DATASET
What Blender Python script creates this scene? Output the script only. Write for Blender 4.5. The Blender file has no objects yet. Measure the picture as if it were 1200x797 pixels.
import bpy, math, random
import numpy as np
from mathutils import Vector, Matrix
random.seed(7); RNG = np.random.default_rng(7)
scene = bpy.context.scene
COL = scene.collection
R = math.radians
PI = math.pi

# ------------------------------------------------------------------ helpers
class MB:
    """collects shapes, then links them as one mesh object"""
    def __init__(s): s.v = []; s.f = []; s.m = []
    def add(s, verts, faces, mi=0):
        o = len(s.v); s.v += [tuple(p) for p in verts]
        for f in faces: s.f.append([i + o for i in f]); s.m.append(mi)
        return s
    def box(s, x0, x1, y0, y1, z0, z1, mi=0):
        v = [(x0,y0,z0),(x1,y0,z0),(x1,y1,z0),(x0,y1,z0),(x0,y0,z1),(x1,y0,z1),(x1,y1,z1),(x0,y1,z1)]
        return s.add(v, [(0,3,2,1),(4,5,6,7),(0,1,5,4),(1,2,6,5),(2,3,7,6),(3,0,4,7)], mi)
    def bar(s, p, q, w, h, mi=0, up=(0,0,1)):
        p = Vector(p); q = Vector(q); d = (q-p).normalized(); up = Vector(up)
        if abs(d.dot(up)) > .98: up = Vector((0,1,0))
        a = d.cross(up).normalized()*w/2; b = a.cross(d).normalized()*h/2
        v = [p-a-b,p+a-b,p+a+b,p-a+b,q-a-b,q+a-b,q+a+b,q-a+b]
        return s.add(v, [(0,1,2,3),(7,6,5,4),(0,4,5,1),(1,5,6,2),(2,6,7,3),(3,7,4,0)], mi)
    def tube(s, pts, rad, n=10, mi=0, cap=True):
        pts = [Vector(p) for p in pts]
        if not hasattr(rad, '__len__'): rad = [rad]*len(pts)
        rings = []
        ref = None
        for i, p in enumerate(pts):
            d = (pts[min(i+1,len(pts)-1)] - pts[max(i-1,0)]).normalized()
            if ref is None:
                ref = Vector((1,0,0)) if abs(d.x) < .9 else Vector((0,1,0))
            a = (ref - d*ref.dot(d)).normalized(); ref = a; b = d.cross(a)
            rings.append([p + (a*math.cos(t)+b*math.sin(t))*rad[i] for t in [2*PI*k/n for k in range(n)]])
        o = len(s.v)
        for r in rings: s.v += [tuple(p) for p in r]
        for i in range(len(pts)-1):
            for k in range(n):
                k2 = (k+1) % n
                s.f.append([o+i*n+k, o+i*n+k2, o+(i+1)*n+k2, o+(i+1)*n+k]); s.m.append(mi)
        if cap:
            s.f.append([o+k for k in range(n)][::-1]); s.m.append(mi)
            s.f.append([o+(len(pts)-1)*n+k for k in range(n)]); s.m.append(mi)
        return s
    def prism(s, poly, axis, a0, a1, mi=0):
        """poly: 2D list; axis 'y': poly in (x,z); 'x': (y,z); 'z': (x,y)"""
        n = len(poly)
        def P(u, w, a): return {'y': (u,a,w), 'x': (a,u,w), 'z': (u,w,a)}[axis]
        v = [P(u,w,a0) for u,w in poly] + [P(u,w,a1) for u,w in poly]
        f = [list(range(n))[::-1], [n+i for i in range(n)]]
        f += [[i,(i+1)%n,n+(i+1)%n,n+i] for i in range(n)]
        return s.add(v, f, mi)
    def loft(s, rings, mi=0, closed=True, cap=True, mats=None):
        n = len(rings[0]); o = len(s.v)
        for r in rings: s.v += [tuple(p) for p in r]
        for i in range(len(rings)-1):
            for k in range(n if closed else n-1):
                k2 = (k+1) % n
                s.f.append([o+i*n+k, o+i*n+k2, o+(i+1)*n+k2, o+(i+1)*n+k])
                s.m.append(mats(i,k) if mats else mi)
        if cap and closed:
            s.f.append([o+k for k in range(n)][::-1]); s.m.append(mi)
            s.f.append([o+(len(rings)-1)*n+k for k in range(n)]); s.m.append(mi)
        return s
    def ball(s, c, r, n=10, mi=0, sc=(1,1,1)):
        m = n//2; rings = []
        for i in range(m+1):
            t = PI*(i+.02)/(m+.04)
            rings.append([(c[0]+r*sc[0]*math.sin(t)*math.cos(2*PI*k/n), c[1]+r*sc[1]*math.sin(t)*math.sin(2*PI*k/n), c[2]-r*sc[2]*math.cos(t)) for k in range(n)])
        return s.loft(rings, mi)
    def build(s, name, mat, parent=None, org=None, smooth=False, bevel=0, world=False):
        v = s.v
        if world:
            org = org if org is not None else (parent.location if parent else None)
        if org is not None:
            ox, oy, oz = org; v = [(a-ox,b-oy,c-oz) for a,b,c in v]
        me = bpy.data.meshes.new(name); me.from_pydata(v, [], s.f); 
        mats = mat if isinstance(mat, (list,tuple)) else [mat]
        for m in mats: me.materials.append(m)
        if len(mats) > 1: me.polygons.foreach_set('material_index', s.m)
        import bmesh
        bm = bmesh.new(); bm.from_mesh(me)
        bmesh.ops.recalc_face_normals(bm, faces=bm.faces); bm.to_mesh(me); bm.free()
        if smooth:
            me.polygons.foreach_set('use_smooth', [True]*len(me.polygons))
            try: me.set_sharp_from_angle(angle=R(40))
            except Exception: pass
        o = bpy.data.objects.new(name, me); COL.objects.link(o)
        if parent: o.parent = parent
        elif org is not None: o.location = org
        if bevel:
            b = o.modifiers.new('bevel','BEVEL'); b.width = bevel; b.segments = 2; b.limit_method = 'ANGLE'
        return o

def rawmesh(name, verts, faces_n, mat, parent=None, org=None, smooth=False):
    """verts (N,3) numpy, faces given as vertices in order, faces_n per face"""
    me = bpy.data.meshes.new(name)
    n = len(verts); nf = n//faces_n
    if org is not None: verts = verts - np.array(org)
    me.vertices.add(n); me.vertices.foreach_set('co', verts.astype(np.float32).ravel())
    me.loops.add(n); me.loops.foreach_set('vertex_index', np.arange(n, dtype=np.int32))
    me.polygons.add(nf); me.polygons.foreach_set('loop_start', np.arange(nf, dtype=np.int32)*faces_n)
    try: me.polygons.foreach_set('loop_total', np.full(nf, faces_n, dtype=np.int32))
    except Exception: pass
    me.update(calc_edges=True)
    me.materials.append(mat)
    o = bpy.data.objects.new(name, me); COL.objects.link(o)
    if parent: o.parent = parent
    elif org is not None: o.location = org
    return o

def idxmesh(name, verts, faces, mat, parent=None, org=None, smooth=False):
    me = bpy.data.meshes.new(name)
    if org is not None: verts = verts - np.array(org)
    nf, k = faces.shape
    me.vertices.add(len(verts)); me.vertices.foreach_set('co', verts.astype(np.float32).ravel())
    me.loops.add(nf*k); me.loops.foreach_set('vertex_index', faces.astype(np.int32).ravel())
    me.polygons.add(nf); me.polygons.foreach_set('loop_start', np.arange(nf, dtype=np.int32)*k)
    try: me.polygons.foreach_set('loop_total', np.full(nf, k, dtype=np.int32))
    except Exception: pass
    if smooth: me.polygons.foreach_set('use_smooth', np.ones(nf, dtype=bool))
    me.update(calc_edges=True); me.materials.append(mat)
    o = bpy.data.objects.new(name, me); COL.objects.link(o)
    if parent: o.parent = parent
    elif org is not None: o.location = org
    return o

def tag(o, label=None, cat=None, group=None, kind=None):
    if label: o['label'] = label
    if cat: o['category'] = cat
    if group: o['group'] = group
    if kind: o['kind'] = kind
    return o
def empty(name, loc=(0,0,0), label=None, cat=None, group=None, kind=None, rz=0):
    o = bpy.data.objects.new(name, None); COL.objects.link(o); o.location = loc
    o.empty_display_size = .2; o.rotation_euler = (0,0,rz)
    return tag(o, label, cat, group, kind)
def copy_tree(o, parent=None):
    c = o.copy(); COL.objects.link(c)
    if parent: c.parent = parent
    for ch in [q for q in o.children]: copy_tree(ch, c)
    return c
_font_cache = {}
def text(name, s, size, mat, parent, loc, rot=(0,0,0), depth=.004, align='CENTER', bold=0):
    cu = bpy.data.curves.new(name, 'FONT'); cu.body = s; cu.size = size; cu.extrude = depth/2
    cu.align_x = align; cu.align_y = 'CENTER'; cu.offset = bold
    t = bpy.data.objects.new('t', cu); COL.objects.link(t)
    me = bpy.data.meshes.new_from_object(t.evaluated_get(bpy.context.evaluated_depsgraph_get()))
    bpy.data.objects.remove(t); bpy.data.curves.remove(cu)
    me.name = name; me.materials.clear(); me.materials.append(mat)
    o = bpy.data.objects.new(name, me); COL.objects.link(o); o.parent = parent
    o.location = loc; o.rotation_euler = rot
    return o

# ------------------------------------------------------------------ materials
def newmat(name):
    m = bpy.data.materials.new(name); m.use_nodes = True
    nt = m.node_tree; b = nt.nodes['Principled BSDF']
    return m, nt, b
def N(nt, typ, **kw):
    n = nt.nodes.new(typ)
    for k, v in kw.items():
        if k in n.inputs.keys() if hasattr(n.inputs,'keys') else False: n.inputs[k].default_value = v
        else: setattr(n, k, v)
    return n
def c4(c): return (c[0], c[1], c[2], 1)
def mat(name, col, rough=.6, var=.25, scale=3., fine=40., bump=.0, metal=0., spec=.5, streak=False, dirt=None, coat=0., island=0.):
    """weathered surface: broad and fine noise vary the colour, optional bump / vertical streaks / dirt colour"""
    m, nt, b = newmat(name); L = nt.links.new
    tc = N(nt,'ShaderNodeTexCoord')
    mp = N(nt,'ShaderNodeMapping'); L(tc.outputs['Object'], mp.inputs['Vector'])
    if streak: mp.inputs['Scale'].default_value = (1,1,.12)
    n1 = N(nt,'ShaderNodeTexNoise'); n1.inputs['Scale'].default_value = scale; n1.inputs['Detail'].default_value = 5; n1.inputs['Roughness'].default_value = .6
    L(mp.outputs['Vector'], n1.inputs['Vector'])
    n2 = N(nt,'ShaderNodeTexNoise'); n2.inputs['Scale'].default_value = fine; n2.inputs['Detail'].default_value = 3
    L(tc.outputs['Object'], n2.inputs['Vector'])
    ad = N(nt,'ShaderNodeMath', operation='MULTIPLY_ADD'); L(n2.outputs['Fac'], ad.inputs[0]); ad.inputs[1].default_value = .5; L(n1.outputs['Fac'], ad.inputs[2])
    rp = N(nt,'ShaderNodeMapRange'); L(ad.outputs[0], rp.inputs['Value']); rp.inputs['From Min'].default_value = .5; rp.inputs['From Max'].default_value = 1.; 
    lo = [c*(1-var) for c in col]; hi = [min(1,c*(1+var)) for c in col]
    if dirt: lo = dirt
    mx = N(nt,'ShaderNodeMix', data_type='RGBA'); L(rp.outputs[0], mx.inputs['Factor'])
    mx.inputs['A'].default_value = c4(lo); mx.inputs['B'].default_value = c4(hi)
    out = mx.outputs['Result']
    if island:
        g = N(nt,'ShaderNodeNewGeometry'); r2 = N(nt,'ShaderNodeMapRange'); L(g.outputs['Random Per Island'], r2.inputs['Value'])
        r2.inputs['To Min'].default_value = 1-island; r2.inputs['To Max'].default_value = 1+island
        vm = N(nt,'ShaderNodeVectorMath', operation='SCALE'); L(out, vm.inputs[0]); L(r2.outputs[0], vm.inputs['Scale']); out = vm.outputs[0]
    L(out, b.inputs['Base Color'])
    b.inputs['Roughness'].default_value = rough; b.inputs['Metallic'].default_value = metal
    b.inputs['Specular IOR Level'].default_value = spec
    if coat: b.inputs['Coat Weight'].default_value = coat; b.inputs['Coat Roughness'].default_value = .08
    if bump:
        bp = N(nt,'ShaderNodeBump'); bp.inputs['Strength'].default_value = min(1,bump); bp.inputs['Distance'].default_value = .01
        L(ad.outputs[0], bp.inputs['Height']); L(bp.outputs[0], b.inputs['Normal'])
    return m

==

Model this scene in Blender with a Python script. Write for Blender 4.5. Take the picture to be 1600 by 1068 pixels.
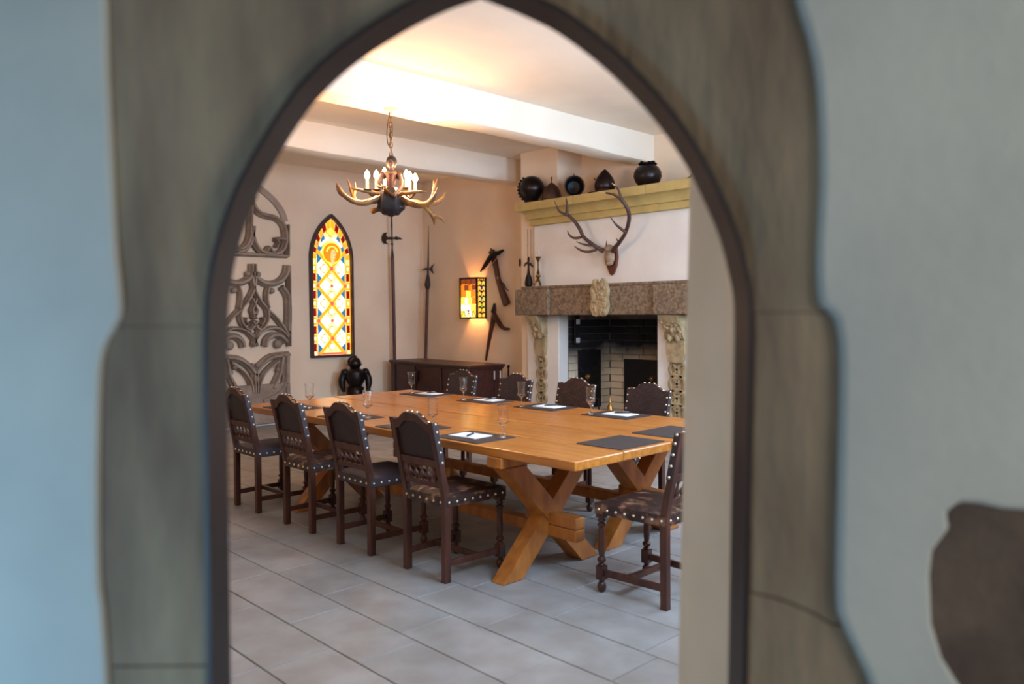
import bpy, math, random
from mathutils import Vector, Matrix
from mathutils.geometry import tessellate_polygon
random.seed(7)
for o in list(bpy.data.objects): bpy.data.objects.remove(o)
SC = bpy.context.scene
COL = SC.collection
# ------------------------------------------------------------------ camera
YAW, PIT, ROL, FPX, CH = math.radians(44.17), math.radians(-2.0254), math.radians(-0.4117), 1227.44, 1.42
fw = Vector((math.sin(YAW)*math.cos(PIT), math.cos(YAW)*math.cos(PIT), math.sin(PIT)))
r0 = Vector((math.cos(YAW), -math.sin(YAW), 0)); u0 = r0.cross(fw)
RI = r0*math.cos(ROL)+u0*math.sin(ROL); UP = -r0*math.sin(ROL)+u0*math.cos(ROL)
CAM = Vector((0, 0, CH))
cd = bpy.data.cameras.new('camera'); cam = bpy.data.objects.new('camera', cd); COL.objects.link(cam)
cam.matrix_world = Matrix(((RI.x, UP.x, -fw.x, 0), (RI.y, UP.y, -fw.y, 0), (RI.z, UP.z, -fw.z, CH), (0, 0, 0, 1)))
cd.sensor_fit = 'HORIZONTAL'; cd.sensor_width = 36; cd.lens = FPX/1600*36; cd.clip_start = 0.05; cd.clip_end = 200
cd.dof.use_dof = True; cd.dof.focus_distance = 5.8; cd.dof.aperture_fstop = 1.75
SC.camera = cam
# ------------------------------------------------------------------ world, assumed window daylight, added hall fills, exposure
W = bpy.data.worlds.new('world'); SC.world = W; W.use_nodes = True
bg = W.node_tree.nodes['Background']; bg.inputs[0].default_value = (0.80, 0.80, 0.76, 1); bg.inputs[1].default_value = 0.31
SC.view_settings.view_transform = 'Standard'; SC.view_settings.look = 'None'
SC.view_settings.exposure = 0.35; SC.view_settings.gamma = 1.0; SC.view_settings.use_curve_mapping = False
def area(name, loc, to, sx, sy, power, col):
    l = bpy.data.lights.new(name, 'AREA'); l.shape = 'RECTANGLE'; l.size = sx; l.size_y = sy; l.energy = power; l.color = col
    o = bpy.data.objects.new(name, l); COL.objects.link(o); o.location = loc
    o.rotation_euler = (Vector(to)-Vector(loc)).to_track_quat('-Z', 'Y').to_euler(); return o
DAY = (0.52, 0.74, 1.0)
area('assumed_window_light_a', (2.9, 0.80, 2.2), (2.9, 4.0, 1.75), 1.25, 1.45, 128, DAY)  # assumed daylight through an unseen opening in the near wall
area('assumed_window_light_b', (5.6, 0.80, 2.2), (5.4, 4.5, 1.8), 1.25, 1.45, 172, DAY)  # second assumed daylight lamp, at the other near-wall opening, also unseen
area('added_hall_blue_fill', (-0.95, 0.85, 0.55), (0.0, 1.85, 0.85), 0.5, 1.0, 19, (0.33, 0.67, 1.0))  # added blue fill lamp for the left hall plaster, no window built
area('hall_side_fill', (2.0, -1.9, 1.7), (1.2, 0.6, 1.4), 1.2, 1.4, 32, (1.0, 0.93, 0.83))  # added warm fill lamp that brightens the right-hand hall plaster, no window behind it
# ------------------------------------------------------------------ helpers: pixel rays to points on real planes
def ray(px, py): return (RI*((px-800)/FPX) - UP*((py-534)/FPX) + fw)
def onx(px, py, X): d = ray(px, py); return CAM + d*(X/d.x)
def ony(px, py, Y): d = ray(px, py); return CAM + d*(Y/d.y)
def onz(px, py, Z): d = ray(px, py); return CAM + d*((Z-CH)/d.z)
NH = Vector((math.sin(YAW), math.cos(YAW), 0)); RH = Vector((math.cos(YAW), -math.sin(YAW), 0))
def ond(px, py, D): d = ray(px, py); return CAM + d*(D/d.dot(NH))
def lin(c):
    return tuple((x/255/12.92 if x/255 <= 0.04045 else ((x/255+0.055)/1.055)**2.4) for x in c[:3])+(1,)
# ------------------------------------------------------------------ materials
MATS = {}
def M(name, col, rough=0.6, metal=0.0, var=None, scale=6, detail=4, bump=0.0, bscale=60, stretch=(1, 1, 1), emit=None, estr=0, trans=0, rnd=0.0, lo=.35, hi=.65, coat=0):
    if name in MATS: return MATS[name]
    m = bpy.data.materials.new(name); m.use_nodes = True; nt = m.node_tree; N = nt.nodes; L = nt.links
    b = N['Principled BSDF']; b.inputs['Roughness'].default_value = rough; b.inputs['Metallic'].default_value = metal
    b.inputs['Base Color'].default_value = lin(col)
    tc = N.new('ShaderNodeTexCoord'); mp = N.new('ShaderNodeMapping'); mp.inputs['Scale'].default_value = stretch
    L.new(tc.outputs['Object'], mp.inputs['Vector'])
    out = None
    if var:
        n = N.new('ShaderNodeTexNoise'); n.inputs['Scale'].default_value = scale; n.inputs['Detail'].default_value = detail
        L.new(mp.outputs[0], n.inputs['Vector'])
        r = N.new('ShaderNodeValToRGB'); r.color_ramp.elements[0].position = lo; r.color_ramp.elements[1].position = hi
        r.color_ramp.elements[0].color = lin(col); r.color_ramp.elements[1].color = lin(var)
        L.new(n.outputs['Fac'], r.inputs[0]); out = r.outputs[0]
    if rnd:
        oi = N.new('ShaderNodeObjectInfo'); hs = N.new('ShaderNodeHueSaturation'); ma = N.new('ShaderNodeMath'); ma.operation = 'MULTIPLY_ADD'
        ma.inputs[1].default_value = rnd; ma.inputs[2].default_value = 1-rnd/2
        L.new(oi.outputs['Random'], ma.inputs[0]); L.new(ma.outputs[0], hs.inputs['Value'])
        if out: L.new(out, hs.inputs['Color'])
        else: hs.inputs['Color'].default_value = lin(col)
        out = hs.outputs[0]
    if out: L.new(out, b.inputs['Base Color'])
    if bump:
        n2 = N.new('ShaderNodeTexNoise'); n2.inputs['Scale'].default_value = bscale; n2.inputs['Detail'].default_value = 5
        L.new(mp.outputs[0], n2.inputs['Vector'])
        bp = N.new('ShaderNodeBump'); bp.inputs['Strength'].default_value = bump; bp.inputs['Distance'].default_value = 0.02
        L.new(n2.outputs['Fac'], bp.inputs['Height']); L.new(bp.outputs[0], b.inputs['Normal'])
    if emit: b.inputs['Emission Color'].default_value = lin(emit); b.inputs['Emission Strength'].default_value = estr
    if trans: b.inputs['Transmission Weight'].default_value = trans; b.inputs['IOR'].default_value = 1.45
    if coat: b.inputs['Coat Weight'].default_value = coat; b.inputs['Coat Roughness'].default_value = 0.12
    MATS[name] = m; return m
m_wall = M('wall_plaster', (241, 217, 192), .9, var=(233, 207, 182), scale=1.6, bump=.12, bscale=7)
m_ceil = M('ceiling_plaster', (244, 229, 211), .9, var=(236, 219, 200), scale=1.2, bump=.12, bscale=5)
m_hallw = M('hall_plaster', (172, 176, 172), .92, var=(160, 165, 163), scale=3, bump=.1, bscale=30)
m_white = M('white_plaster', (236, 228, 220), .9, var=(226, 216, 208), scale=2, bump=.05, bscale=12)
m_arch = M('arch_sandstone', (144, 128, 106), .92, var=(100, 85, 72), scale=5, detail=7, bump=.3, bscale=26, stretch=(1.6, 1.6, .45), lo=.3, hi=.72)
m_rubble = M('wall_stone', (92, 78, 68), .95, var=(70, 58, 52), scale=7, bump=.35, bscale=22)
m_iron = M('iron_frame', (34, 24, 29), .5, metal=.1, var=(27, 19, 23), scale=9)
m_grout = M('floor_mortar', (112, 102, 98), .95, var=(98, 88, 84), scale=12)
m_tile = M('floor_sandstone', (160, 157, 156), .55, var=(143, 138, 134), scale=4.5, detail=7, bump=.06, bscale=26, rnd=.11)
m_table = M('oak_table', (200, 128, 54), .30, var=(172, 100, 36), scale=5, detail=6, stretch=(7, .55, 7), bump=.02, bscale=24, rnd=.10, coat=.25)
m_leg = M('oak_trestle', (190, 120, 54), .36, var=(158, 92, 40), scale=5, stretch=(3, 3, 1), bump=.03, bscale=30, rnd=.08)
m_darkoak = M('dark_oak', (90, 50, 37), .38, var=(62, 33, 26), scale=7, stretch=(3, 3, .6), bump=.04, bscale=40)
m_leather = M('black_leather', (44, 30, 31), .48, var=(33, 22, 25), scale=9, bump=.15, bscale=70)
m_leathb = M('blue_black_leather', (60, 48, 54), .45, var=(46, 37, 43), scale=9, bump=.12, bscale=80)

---

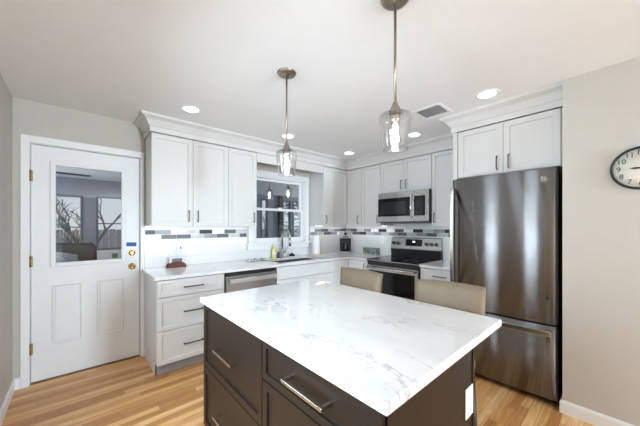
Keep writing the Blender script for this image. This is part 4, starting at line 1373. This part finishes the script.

INSTRUCTIONS FOR THE TASK
Set down, without any change, only the lines from the line that holds "What Blender Python" through the line that holds "PI = math.pi", both lines included.

CORRECT RESPONSE
What Blender Python script creates this scene? Output the script only. Write for Blender 4.5. The Blender file has no objects yet. Measure the picture as if it were 1200x797 pixels.
import bpy, math, random
import numpy as np
from mathutils import Vector, Matrix
random.seed(7); RNG = np.random.default_rng(7)
scene = bpy.context.scene
COL = scene.collection
R = math.radians
PI = math.pi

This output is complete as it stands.